A Coreia do Norte há muito que diz estar aberta a abandonar o seu arsenal nuclear se os Estados Unidos retirarem as suas tropas da Coreia do Sul e cessarem a sua aliança de segurança do “guarda-chuva nuclear” com Seul, entre outras condições.

Os Estados Unidos, por seu lado, têm insistido num desmantelamento completo, verificável e irreversível do armamento nuclear da Coreia do Norte e de todas as infra-estruturas necessárias para a sua produção.

As interpretações divergentes ameaçam interferir nas potenciais conversações entre a Coreia do Norte e os Estados Unidos ainda antes de começarem. “À medida que as cimeiras se aproximam, as noções de desnuclearização parecem estar a afastar-se em vez de se aproximarem”, diz Adam Mount, da Federação Americana de Cientistas.

No centro do abismo entre o que disse Kim Jong-un e aquilo que os líderes norte-americanos e aliados podem esperar estão muitas lacunas e condições associadas. Anteriores líderes norte-coreanos prometeram acabar com o programa nuclear através de negociações e, segundo dirigentes sul-coreanos, Kim disse estar aberto a destruir as suas armas nucleares se lhe forem dadas garantias de segurança adequadas.

Será improvável que Washington consiga fornecer de forma credível essas garantias depois das intervenções no Iraque e na Líbia, diz Vipin Narang, professor associado do Programa de Estudos de Segurança do MIT. “Se isso é o que o Norte entende por desnuclearização, não há hipótese de acontecer”, afirmou. O mais provável é que a Coreia do Norte ofereça algo que possa limitar o seu programa nuclear sem o eliminar imediatamente, dizem os analistas.

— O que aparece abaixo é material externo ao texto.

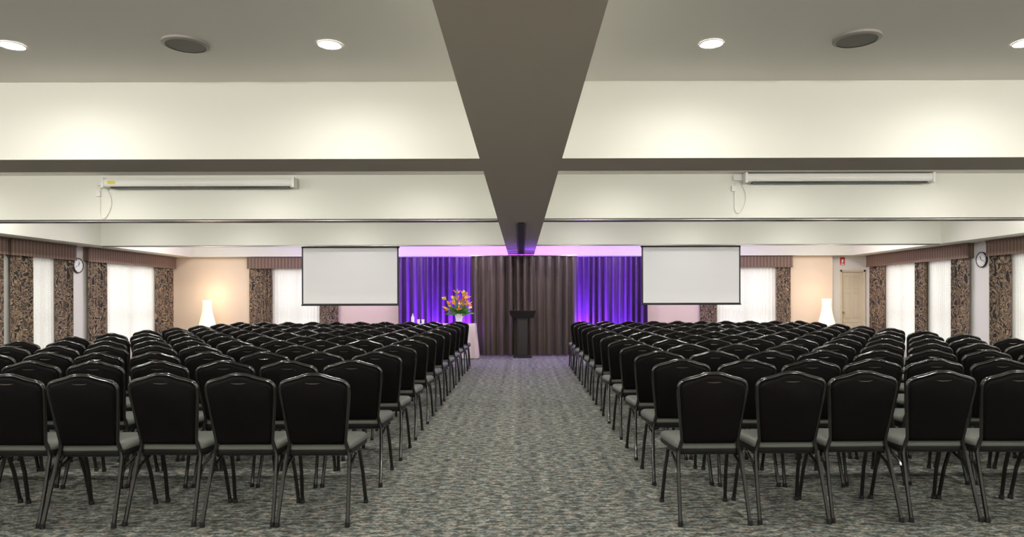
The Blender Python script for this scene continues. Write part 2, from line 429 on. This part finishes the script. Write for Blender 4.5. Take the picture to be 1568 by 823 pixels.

A China e a Coreia do Norte partilham uma definição semelhante de desnuclearização, de acordo com Zhao Tong, especialista do Centro Carnegie-Tsinghua de Pequim. “A China não exige ou pede que as armas sejam destruídas, mas quer assegurar que uma Península Coreana livre do nuclear seja o objectivo último”, diz.

A linha oficial da Coreia do Sul é a de que partilha o objectivo norte-americano de um desarmamento nuclear completo, mas o Presidente Moon Jae-in reconheceu recentemente que isso pode não acontecer imediatamente e disse estar aberto a explorar “outros passos pelo caminho”, disse uma fonte oficial do Parlamento.

Os analistas acreditam que o compromisso mais provável é o de que a Coreia do Norte concorde em suspender os testes nucleares e balísticos e, possivelmente, limite o desenvolvimento de armas a troco de um alívio de sanções e uma redução ou suspensão dos exercícios militares conjuntos entre os EUA e a Coreia do Sul.

O próprio Trump tem enviado mensagens contraditórias sobre a Coreia do Norte, divulgando ameaças de acção militar e dizendo que o diálogo é uma perda de tempo. Ao mesmo tempo que aceitou o convite de Kim para uma reunião. No seguimento desse convite, que foi apresentado por uma delegação sul-coreana que se tinha encontrado com Kim no início do mês, Trump afirmou: “Kim Jong-un falou sobre desnuclearização com os representantes sul-coreanos, não apenas uma suspensão.”

O novo conselheiro para a Segurança Nacional, John Bolton, disse recentemente que o Presidente deveria usar o encontro com Kim “para mostrar que não está ali para perder tempo e que espera uma desnuclearização verdadeira, e não conversações sobre conversações para a desnuclearização”.

Se Trump partilhar essa visão e Kim recusar ceder, as conversações podem não chegar a lado nenhum, diz Mount. “Se Trump rejeitar uma abordagem faseada, ele será visto como irrazoável e fixado nas suas expectativas. Se isso acontecer, poderemos ver outros actores a afastarem Washington deste processo e avançarem sozinhos.”